Copy each line containing the word "script" from the records that follow, please.

--- START Information provided ---

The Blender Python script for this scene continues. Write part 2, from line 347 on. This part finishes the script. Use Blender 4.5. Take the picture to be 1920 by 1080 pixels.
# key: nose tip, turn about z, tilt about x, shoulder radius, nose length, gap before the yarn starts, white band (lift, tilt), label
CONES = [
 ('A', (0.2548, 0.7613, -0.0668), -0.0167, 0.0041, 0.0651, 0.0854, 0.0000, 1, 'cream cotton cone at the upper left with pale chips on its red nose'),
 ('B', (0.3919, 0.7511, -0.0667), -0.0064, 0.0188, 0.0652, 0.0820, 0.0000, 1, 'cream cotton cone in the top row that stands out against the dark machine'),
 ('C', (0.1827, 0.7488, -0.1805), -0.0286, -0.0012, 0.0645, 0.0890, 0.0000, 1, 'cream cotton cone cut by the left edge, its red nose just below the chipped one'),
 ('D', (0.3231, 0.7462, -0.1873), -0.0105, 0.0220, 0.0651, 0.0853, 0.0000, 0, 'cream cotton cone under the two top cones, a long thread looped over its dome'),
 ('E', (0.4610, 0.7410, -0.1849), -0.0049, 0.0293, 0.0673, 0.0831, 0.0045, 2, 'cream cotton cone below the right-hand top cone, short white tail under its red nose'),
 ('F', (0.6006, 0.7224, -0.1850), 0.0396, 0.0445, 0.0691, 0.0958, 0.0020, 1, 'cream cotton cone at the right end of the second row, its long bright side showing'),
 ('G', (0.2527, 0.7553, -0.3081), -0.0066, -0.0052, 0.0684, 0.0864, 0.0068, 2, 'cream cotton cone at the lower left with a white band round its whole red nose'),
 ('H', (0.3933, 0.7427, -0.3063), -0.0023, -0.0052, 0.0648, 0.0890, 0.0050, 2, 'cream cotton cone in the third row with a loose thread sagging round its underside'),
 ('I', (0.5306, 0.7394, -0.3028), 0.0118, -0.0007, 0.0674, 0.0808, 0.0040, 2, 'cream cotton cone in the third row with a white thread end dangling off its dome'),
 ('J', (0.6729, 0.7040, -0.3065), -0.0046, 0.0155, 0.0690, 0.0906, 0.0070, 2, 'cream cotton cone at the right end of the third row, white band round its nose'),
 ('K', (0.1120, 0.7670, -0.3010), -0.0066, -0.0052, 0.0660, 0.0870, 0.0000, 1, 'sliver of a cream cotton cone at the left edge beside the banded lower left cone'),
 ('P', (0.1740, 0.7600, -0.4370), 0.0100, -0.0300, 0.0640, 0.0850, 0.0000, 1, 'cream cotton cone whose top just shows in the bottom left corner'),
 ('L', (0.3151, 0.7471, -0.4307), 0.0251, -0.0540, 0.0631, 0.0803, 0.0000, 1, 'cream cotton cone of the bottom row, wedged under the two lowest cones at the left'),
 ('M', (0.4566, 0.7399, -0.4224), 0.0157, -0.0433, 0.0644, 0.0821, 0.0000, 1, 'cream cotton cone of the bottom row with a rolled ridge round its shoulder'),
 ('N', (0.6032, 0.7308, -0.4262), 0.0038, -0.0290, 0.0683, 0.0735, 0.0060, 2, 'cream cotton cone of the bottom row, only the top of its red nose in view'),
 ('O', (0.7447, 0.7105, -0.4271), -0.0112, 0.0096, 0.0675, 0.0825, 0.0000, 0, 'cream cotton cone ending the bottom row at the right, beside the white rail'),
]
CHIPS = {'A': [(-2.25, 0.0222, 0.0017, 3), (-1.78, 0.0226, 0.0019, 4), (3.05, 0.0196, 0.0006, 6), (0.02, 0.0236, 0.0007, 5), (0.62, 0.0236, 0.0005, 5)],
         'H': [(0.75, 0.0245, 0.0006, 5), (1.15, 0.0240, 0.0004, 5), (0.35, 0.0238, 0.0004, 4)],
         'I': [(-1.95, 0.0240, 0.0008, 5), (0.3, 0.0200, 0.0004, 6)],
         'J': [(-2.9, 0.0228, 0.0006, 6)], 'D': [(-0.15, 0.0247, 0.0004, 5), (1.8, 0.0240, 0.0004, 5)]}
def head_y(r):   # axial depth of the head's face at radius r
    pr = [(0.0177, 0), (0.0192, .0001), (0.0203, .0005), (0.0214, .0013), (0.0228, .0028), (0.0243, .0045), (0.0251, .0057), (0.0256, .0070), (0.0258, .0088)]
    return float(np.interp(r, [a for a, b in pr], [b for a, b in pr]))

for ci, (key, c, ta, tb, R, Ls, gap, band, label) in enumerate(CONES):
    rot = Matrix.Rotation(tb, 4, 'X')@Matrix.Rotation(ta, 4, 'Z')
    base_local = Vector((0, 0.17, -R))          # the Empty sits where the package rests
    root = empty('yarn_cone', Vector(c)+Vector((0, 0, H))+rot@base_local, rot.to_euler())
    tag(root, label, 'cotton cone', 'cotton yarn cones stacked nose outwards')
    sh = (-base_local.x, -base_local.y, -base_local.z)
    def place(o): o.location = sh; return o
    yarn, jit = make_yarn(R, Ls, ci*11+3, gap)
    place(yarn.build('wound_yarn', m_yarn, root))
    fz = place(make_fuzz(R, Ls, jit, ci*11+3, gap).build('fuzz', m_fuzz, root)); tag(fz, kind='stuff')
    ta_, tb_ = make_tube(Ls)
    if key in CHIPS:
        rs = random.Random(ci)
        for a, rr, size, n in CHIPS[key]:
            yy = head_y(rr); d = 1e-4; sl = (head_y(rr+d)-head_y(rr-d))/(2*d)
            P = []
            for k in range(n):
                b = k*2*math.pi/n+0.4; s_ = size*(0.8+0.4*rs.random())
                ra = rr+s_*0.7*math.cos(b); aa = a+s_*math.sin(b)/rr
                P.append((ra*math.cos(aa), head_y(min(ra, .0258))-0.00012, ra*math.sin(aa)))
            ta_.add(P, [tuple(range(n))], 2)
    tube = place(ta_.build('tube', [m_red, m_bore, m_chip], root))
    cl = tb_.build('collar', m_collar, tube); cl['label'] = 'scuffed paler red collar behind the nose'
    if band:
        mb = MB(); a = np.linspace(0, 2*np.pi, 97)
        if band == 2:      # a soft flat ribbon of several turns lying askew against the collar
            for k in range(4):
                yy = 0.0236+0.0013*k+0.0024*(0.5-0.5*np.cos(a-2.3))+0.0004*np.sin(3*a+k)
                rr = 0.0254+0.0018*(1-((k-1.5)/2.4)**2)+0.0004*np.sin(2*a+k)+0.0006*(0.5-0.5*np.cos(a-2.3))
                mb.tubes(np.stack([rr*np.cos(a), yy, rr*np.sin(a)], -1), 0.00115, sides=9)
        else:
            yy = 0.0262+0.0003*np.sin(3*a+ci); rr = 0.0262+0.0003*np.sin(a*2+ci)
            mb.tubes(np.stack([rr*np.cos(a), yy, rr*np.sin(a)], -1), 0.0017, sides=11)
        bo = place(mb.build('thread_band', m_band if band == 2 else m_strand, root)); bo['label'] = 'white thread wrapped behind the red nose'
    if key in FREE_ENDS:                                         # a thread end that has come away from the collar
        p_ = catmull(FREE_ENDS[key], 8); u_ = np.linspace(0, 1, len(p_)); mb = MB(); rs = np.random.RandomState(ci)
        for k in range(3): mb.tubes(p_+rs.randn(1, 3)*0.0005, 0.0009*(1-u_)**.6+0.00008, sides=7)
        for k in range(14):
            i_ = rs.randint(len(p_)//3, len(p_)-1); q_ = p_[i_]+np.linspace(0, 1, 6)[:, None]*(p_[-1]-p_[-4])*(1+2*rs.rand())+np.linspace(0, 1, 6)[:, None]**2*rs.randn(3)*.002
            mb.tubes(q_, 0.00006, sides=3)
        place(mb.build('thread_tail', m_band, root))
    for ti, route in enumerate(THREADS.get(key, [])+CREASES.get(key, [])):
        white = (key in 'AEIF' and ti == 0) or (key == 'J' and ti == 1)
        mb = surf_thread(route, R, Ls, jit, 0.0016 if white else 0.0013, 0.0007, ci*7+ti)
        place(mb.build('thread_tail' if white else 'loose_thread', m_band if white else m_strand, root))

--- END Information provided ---
--- START Information provided ---

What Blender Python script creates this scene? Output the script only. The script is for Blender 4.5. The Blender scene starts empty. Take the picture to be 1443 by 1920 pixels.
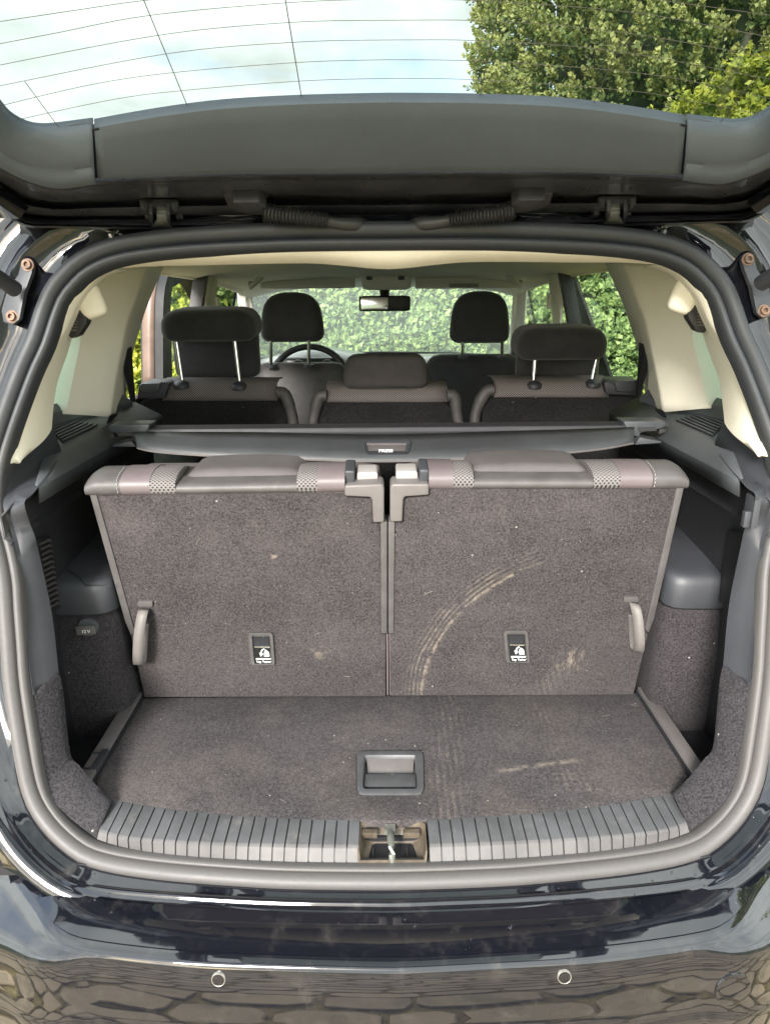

--- END Information provided ---
--- START Information provided ---

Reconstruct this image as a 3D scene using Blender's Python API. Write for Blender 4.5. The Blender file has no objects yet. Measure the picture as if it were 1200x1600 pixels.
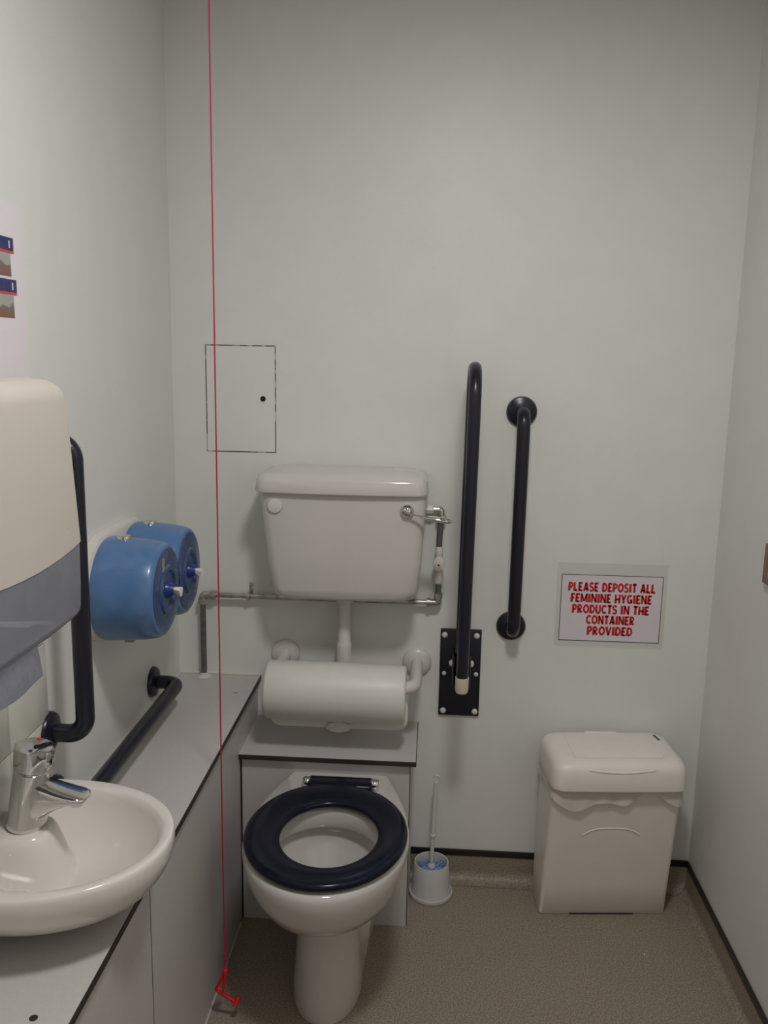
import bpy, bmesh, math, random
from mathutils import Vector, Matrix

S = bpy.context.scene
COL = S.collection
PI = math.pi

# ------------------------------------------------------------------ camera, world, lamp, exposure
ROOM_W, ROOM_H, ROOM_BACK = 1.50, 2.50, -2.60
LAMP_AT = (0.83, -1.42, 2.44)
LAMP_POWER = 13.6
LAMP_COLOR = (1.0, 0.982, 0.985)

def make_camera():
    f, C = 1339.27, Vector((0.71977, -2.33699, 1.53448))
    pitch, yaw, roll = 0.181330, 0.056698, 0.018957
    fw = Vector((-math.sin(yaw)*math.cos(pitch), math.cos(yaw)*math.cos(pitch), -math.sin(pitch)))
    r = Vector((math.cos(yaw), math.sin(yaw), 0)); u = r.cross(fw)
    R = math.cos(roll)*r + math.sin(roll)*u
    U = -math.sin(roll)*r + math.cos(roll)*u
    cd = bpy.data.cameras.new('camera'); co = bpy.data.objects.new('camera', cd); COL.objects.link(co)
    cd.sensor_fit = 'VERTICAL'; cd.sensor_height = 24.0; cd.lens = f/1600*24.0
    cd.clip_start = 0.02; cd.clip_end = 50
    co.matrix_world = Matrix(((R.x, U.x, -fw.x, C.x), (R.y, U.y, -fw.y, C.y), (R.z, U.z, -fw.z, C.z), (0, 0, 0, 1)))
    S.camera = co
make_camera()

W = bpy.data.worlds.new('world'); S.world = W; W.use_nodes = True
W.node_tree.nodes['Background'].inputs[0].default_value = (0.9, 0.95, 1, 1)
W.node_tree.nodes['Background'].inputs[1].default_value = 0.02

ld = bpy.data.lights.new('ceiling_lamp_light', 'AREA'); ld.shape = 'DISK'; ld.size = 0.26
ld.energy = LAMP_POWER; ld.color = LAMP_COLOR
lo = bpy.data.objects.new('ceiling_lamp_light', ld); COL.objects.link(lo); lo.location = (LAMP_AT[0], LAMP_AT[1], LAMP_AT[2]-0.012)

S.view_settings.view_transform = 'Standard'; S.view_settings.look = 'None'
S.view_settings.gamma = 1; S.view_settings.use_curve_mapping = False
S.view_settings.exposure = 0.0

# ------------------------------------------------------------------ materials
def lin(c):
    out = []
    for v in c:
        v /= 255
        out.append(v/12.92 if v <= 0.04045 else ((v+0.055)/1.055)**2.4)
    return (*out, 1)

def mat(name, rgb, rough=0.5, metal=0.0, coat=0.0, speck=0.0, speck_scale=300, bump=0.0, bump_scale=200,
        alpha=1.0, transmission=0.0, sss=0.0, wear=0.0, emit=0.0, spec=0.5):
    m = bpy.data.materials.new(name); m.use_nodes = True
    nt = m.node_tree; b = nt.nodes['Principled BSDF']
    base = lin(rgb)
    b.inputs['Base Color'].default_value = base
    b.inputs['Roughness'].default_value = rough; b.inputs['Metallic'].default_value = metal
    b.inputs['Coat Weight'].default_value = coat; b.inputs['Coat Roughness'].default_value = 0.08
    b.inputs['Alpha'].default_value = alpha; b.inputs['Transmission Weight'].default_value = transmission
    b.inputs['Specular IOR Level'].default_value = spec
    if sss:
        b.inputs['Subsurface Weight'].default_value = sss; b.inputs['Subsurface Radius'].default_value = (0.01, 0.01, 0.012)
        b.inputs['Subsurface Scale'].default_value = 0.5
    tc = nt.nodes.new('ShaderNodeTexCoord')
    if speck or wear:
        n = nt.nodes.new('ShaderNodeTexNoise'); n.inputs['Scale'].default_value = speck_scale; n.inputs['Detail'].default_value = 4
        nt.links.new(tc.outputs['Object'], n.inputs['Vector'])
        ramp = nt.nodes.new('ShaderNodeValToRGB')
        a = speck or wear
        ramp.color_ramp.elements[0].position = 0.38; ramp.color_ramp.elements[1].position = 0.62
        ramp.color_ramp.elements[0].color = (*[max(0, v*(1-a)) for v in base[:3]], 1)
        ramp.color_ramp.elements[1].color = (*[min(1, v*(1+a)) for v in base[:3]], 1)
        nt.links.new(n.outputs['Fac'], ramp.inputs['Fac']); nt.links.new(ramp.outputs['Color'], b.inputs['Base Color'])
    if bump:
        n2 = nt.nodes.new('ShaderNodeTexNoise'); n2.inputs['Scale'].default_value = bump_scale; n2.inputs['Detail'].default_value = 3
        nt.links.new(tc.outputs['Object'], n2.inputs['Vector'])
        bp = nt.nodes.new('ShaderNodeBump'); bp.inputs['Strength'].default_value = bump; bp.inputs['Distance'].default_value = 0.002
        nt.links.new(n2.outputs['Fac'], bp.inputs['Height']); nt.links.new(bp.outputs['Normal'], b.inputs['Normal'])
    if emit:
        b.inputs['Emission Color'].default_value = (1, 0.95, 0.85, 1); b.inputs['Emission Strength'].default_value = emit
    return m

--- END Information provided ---

## Full output
The Blender Python script for this scene continues. Write part 2, from line 347 on. This part finishes the script. Use Blender 4.5. Take the picture to be 1920 by 1080 pixels.
What Blender Python script creates this scene? Output the script only. The script is for Blender 4.5. The Blender scene starts empty. Take the picture to be 1443 by 1920 pixels.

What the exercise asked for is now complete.